Von: mk
Bozen – Der umstrittene 28-Punkte-Plan ist vom Tisch – zumindest vorerst: Europäer und Ukrainer haben den von vielen als “russische Wunschliste” kritisierten Plan in Genf mit US-Vertretern nachverhandelt. Gleichzeitig scheint Russland von seinen bisherigen Positionen nicht abrücken zu wollen. Warum ein Frieden mit der Ukraine für Kreml-Despot Wladimir Putin schwierig bleibt.

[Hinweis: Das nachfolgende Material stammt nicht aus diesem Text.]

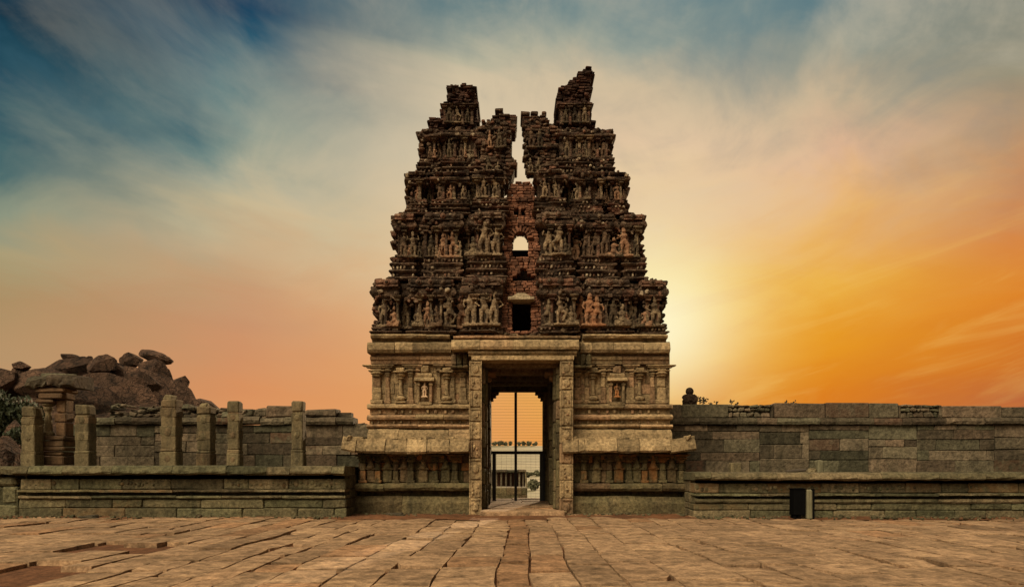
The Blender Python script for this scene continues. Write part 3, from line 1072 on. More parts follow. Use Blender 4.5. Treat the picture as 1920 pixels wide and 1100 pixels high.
# ---- upper storeys -------------------------------------------------------------------
def brickmass(mb, poly, Y, y0, y1, h=.085, bw=.24, jit=.035, holes=(), ledge=7, y0f=None, miss=.0, er=.03, out_=.055):
    """courses of eroded bricks filling an outline given in photograph pixels at depth Y"""
    pts = [(PX(a, Y), PZ(b, Y)) for a, b in poly]
    hs = [(PX(a, Y), PX(c, Y), PZ(d, Y), PZ(b, Y)) for a, b, c, d in holes]
    z, zt = min(p[1] for p in pts), max(p[1] for p in pts)
    i = 0
    while z < zt:
        i += 1
        hh = h * U(.7, 1.4)
        zm = z + hh / 2
        xs = []
        for (xa, za), (xb, zb) in zip(pts, pts[1:] + pts[:1]):
            if (za > zm) != (zb > zm):
                xs.append(xa + (xb - xa) * (zm - za) / (zb - za))
        xs.sort()
        out = out_ if i % ledge in (0, 1) else 0
        iv = list(zip(xs[::2], xs[1::2]))
        for p_, q_, r_, t_ in hs:
            if r_ < zm < t_:
                nv = []
                for a, b in iv:
                    if q_ <= a or p_ >= b:
                        nv.append((a, b))
                        continue
                    if p_ > a:
                        nv.append((a, p_))
                    if q_ < b:
                        nv.append((q_, b))
                iv = nv
        for a, b in iv:
            x = a + U(-jit, jit) * .6 - (out if a == xs[0] else 0) + (er * nz(a, zm, 3, 3.1) if a == xs[0] else 0)
            b2 = b + U(-jit, jit) * .6 + (out if b == xs[-1] else 0)
            while x < b2 - .03:
                w = min(bw * U(.6, 1.25), b2 - x)
                if b2 - x - w < .06:
                    w = b2 - x
                xc = x + w / 2
                inside = False
                if not inside and R() >= miss:
                    yf = (y0f(zm) if y0f else y0) + U(-jit, jit) - out + er * nz(xc, zm, Y, 2.2)
                    mb.stone(x + .004, x + w - .004, yf, (yf + .35 if y0f else y1 + U(-jit, jit)), z, z + hh - .006, .022, .012, (R(), R(), 0))
                x += w
        z += hh


TIERS = []


def tier(*a, **k):
    for s in (-1, 1):
        tier_half(s, *a, **k)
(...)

Sollte die Ukraine – etwa durch die USA – zur Abtretung von Gebieten gezwungen werden, könnte sie die völkerrechtliche Anerkennung verweigern. Die De-facto-Lösung wäre für die Ukraine sicher schmerzhaft. Für Russland wäre sie gesichtswahrend: Selbst als Diktator muss Putin die zahlreichen Verluste an Soldaten und Kriegsmaterial vor seiner Bevölkerung rechtfertigen.
Auch der Verzicht auf einen NATO-Beitritt würde die Ukraine nicht gänzlich schutzlos zurücklassen, wenn etwa der Artikel fünf der NATO auf die Ukraine ausgedehnt wird. Ein geschickt ausgehandelter Kompromiss mit entschiedenen Verbündeten im Westen kommt der kriegsgebeutelten Ukraine deshalb eher gelegen als Russland.
Denn unabhängig von imperialistischen Machtphantasien im Kreml wäre auch eine verkleinerte Ukraine für Putin ein Dorn im Auge, wenn sie demokratisch bleibt. Hilft der Westen beim Wiederaufbau mit, könnte die Ukraine zu einem der prosperierendsten Länder in Europa mit hohem Lebensstandard werden. Trotz der jüngsten Korruptionsfälle, die zuletzt bekannt wurden, herrscht in der Ukraine bereits jetzt mehr Rechtsstaatlichkeit als in Russland. Die Menschen dürfen sich frei äußern und auch die Wahlen sind frei – Dinge, die es in Russland nicht gibt.
Russland hat seinerseits auf Kriegswirtschaft umgestellt und wird auch nach dem Krieg nicht zuletzt wegen der Sanktionen unter wirtschaftlichen Schwierigkeiten leiden, was sich auf den Lebensstandard der Menschen auswirken wird. Gleichzeitig wird Russland von Traumatisierten und Kriminellen überschwemmt werden, die als Soldaten an der Front gedient haben und heimkehren werden – ein Faktor, der die öffentliche Sicherheit und das Zusammenleben in der Gesellschaft maßgeblich beeinflussen könnte.
Kurz gesagt: Wer die Möglichkeit hat, die Ukraine im Fall eines Friedens mit Russland objektiv zu vergleichen, weiß, wer das bessere Los gezogen hat. Auch die russische Propaganda wird daran wenig ändern können. Für Putin ist das mehr als nur ein Affront, sondern eine Situation, die für ihn die Gefahr eines machtpolitischen Umsturzes in sich birgt. Für Europa und dem Westen bleibt unterdessen die Frage offen, ob man man kriegerisch herbeigeführte Grenzverschiebungen wirklich so hinnehmen will.